Emine Erdoğan, Gazze’yi “çocuk mezarlığı” olarak tanımlayan Birleşmiş Milletler Çocuk Fonu’nun açıklamalarını hatırlatarak, bölgedeki insanlık dışı koşulların 431 gündür devam ettiğini vurguladı. Gazze’de masum sivillerin hedef alındığını ifade eden Erdoğan, “İnsan hakları, sadece kağıt üzerinde değil, eylemlerimizde, duruşumuzda ve sesimizde anlam bulur” diyerek uluslararası toplumun somut adımlar atması gerektiğinin altını çizdi.
Erdoğan, insanlığın en temel hakkı olan yaşam hakkının Gazze’de büyük bir tehdit altında olduğunu belirtirken, “Bu düzende hak ve hukuk kavramları içi boş birer söze dönüşmüş durumda. Ancak ortak gücümüzü etkili bir eyleme dönüştürerek karanlığı dağıtabiliriz” ifadelerini kullandı.

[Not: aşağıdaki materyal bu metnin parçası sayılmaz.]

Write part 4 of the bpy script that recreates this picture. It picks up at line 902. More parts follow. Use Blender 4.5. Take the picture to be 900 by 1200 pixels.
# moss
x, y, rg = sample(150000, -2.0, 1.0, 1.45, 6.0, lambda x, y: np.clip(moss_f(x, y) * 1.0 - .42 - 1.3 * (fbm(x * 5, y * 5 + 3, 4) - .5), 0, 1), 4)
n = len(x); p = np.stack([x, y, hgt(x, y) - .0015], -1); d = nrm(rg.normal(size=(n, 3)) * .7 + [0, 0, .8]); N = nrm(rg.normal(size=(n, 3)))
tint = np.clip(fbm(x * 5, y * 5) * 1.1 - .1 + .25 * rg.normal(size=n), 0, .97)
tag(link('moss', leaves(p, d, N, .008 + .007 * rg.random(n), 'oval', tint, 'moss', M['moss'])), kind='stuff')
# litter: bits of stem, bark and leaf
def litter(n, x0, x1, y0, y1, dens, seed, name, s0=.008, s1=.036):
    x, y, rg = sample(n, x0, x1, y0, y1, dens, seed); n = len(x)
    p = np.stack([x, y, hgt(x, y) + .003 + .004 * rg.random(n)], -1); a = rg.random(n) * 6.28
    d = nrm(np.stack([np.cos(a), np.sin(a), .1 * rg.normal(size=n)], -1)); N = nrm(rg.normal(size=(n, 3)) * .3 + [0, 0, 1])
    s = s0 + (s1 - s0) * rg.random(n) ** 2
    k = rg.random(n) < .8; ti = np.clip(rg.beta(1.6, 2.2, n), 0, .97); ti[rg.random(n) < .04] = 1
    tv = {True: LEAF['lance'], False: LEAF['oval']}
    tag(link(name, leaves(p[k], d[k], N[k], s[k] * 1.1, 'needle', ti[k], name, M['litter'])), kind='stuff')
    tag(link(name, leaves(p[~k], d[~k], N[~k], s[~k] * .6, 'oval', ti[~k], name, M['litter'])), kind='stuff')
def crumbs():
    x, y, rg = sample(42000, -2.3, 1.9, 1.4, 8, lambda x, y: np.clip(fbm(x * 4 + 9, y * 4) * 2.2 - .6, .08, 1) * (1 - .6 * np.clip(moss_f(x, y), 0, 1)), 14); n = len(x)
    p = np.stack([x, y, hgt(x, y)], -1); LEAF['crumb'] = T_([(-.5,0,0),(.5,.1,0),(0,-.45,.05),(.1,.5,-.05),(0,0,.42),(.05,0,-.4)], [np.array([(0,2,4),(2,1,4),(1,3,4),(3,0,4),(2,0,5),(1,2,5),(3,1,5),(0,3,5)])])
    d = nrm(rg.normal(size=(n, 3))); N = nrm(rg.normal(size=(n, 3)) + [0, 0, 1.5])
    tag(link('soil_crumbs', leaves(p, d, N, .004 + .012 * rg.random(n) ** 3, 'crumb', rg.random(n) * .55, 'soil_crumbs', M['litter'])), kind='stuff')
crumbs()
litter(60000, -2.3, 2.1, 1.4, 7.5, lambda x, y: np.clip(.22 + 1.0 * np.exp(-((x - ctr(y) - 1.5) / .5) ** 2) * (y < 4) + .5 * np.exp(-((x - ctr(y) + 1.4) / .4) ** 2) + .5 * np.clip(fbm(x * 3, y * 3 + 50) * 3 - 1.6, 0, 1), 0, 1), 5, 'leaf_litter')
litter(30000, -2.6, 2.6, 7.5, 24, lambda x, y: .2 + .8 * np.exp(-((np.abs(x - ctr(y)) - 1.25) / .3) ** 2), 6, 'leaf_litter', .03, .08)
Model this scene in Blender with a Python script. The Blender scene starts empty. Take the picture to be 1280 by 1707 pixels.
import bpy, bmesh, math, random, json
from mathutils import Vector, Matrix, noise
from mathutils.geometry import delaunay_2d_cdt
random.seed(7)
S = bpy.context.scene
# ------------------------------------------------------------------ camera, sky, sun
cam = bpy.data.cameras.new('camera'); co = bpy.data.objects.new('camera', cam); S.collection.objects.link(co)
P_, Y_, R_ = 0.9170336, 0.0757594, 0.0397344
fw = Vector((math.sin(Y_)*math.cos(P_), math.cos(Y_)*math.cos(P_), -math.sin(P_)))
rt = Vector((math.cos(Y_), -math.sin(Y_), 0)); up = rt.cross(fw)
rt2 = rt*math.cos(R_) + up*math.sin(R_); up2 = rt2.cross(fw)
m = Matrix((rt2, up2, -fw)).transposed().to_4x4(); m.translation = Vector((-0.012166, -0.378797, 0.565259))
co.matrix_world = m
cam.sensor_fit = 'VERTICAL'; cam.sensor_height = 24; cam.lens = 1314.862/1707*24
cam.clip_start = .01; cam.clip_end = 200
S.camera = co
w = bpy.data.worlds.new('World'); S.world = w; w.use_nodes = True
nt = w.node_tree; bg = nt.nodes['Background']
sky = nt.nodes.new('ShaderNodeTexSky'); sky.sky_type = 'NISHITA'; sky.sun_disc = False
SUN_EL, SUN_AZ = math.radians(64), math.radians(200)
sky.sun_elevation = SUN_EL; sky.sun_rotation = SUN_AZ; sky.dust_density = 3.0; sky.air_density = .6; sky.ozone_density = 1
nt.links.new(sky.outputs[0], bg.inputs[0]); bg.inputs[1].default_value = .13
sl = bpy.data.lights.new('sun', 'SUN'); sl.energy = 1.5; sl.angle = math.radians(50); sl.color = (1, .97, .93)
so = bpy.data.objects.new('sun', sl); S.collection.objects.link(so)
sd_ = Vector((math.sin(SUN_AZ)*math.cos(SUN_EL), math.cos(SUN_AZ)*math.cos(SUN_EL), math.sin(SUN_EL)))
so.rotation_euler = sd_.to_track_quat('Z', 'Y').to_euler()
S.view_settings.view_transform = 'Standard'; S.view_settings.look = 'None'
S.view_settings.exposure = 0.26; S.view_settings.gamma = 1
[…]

Dünya İnsan Hakları Günü’nün gerçek anlamını kazanması için herkesin duyarlılık göstermesi gerektiğini vurgulayan Emine Erdoğan, aksi halde bugünün, insanlık tarihine kara bir leke olarak kazınacağını söyledi. Erdoğan’ın çağrısı, sosyal medyada geniş yankı bulurken, insan haklarına dair evrensel değerlerin korunması için uluslararası dayanışmanın gerekliliği bir kez daha gündeme geldi.
Türkiye’nin bölgedeki insani yardımları ve hak savunuculuğuyla öne çıktığı bu süreçte, Erdoğan’ın mesajı, mazlumların sesi olma yolunda güçlü bir duruş olarak değerlendirildi.